Phorm Interception consultation released in silence

The Home Office has been forced to take action to change UK law, following the Phorm case, to ensure that citizens are properly protected against private interception.

Phorm attempted to sell technology to BT and other ISPs that intercepted web traffic and digested it to find keywords to create advertising “channels”. When complaints were made, citizens found there was had no official body that would investigate.

The Home Office have this week published a consultation to change RIPA to take account of the EU’s complaints and court action.

Startlingly, the Home Office’s consultation has been issued in breach of guidelines, with a less than the 12 weeks that are expected. Released this week, responses are expected by 7 December: giving citizens and civil society just a month to give their answers. ISPs, with a commercial interest at stake, have however been fully informed, we are told.

To make matters worse, the consultation is not linked to from the Home Office consultation page, nor is it being publicized in any way.

The consultation is about a very serious matter. What rights should we have as citizens to take legal action against people who intercept our communications? Should criminal as well as civil charges be available? Who should investigate?

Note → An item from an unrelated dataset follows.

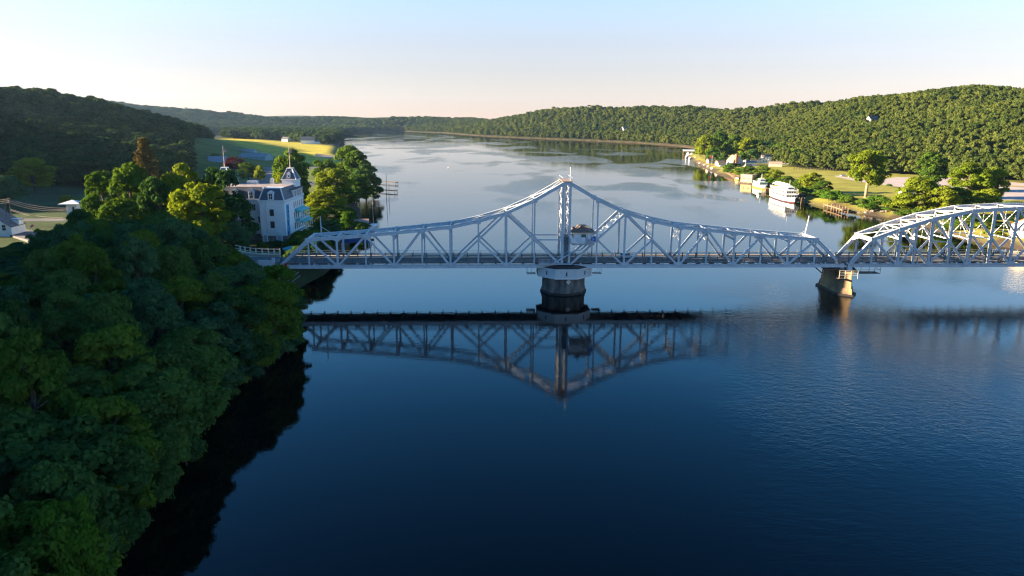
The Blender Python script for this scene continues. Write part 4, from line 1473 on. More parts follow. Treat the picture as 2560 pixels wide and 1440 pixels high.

This is the latest incident a series of Home Office botches regarding Phorm. During the Phorm trials, they gave incorrect legal advice to BT and Phorm stating that the interception their system involved was legal. Officials then denied that their advice was in fact legal advice. Home Office officials then failed to ensure that action was taken when it demonstrated that illegal trials took place.

They failed to take action when Vivian Reding threatened legal action in 2009 – despite reviews of RIPA taking place under Labour and the coalition. Now they have finally been forced to take action, and they have brushed the review under the carpet, with inadequate time for consultation.

The Coalition promised to protect our privacy against the surveillance state: they now need to get a grip of Home Office officials before further botches are made.